>
> Ask to see the documents for the declaration of "CE"
> conformance, which
> apply to every country in the European Union.
>
> On the face of it, it seems impossible that such a system
> could meet the
> regulations for conducted emissions of 15kHz and its
> harmonics without
> using RFI filtering.
Having had first hand experience with this exact problem,
put me on the record as disagreeing. A controller can easily
pass conducted emissions in CE or FCC testing by a wide
margin and be horrible near an amateur or commercial HF
receiving system.
I've cleaned up speed controllers (three phase from a German
company) and filter and suppression help from the
manufacturer is useless.

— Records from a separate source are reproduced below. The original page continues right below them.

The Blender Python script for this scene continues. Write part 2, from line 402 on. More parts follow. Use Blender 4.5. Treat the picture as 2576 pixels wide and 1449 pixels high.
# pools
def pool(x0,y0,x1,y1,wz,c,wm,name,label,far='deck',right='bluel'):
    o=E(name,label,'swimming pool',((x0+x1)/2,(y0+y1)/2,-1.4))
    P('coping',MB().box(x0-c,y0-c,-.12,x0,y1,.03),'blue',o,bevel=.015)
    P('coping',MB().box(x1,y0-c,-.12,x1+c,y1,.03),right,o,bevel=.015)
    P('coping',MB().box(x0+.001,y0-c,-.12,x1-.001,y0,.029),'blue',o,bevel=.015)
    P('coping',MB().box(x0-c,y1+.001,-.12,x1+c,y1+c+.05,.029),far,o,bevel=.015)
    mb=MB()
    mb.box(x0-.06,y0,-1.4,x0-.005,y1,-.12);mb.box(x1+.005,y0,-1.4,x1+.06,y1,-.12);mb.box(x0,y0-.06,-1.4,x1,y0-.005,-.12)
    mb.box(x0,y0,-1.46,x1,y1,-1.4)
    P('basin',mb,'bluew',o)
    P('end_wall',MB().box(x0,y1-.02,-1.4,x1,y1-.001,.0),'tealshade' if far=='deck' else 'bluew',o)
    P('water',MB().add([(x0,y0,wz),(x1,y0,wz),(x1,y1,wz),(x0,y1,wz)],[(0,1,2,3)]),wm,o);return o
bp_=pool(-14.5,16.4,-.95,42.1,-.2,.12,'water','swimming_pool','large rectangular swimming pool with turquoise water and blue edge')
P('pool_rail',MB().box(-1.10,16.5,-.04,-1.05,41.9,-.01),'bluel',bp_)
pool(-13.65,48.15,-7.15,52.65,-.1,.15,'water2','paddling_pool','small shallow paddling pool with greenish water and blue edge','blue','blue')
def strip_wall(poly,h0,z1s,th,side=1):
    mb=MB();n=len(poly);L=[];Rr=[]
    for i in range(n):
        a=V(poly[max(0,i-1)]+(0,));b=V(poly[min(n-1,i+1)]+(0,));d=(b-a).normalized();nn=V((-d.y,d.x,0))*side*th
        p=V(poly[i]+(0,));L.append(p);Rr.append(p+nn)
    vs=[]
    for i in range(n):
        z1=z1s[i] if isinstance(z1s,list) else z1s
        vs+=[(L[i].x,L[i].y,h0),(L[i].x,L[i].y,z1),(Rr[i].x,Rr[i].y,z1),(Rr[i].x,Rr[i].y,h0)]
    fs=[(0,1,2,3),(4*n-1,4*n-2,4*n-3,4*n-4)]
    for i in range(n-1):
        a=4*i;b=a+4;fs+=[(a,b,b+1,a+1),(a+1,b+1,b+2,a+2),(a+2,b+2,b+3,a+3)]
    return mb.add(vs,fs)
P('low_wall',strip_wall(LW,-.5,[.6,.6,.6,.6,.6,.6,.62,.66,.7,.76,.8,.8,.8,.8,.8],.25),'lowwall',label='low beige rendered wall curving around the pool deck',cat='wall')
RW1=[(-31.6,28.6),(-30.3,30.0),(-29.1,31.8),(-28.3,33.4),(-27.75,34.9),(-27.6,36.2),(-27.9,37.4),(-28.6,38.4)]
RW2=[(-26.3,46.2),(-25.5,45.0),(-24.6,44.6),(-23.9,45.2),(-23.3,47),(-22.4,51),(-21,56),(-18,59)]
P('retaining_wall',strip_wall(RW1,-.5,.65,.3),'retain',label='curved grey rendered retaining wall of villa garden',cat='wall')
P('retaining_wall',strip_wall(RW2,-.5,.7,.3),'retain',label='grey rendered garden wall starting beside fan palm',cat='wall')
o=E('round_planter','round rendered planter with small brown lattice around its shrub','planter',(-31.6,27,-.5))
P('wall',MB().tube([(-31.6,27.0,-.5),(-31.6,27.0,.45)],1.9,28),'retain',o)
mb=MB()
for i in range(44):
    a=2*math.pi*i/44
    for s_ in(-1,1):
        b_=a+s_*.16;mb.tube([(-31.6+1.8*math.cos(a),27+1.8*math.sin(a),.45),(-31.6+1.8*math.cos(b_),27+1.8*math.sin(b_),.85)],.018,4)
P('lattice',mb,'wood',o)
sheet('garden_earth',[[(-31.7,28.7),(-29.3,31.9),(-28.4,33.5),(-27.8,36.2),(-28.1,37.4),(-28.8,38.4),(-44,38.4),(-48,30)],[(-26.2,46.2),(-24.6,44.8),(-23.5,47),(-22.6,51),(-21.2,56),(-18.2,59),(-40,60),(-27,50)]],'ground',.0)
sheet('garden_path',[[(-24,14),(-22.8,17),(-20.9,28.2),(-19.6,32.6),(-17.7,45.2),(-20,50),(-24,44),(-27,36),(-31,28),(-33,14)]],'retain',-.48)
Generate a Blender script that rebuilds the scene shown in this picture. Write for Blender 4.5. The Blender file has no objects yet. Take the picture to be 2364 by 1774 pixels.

They don't understand radiated
noise, and the filters they sell have excellent suppression
below the HF bands but don't do much at all at HF. The fact
it is FCC approved or CE approved doesn't mean a thing when
the controller is near radio gear, especially if it is used
in or near an HF system.
I've made systems I've worked on so noise-free you can hold
a receiver next to the case and not hear the controller, but
I had to design custom filters in RF tight boxes for the
motor leads, control, and power leads. The entire controller
had to be enclosed in a properly designed box with copper
screening over the vents and everything entering and leaving
through multi-section shielded filters. The filters also had
to withstand the high transient voltages and high starting
currents of the inductive load while not causing the peak
current to be out of spec for the controller. It was
designed to look into an inductive load and there were
cautions about using it into a capacitive load beyond a
certain capacitance.
The power line is not the issue, the line to the load is.